When you buy milk within the expiration date, you don't expect it to be sour. If you sell milk and it’s good one week and sour the next, you won’t have any customers – even those looking to buy sour milk won’t buy yours because it might be good that week - YOU DON'T KNOW WHAT TO EXPECT.
Johnson’s goal wasn’t to craft a good story; it was to divide fans. This isn’t a matter of interpretation, this is a matter of public record and fact (yes it’s on YouTube, I saw it myself and I’m sure you can find it).
So with that goal in mind, he didn't want to put out good quality milk or sour milk, he had to put out "meh" milk just on the edge of being sour without making it all out sour, so to speak. But it had to be milk that was both brilliant and horrible by interpretation, that's the tricky sneaky part.
So how do you do this? Well, you do small things to spoil it without all-out spoiling it... you walk a fine line, so that it is forced to FIT INTO BECOMING a matter of interpretation - some people will taste that the milk is off, others will say it's still good. Both are right. The milk is not 100% okay, nor is it 100% spoiled, it is in between. By design.

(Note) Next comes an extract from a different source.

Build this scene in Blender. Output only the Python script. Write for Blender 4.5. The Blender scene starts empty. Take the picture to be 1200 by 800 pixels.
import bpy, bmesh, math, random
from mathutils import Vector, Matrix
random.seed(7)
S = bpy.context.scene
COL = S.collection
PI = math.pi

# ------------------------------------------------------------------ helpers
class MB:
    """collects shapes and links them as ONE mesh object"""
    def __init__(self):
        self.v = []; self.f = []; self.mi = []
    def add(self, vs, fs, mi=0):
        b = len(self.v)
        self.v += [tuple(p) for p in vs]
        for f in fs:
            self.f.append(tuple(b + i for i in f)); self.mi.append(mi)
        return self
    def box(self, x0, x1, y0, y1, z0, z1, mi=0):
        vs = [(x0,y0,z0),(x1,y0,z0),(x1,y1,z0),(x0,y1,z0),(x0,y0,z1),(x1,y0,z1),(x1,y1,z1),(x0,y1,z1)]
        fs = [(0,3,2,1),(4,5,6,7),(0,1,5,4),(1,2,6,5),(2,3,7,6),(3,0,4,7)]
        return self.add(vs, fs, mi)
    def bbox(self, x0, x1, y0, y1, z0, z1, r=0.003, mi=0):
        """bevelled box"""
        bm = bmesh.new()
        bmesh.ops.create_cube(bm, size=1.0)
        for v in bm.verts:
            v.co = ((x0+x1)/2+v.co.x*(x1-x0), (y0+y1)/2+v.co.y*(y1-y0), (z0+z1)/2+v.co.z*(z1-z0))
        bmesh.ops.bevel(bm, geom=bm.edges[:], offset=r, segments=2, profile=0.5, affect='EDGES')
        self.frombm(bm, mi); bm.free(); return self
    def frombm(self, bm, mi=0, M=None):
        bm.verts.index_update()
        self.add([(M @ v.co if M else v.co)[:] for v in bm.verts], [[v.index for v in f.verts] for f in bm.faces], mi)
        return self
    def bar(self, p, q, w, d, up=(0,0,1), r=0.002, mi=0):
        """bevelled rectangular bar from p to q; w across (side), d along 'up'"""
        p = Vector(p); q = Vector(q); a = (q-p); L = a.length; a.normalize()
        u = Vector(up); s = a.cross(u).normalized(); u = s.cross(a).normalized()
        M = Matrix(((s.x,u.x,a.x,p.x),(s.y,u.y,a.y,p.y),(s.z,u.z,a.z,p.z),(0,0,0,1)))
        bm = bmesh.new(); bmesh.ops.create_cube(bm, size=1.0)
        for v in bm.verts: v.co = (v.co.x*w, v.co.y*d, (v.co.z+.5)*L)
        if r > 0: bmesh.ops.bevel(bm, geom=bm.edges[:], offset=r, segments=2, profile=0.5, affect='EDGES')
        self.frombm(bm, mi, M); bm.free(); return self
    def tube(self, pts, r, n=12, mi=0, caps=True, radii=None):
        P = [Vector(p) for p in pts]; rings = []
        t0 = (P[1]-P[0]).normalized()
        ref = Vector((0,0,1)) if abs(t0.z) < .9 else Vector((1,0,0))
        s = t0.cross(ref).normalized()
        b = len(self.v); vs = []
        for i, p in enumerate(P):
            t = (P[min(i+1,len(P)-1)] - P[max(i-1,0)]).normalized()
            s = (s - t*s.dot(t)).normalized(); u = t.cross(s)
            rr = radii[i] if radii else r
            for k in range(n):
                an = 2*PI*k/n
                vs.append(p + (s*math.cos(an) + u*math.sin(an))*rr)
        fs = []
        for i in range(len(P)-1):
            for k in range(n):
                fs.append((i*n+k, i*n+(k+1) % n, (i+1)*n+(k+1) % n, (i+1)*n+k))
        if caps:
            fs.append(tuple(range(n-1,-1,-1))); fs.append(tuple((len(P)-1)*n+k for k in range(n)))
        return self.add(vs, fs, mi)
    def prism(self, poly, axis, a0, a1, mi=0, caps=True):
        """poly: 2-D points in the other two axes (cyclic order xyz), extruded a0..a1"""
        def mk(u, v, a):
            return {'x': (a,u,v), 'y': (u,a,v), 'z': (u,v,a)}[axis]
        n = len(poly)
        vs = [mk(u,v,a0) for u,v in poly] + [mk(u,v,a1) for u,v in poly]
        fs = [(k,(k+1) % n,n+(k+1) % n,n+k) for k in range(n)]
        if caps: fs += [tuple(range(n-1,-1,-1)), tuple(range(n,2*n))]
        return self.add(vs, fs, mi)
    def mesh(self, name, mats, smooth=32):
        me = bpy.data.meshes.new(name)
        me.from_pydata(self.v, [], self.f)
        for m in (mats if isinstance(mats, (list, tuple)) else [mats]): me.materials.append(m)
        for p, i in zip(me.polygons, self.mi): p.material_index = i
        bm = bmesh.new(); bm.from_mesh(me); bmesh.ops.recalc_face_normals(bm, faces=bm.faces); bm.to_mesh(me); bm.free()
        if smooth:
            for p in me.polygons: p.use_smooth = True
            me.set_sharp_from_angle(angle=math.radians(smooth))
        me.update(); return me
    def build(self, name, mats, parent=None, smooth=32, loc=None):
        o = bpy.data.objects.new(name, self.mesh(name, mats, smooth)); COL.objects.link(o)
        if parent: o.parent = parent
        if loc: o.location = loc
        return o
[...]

So indulge me here.... If someone wrote a story where Hitler saved a Jewish preschool or Mother Theresa opened fire on an orphanage with a bazooka, you would surely think it’s out of character. For it to work in a story, you would certainly want an explanation as to how the person came to that, you wouldn’t just accept it because it’s so far out of character. BUT a good writer could make it work with the proper CONTEXT. Context is EVERYTHING.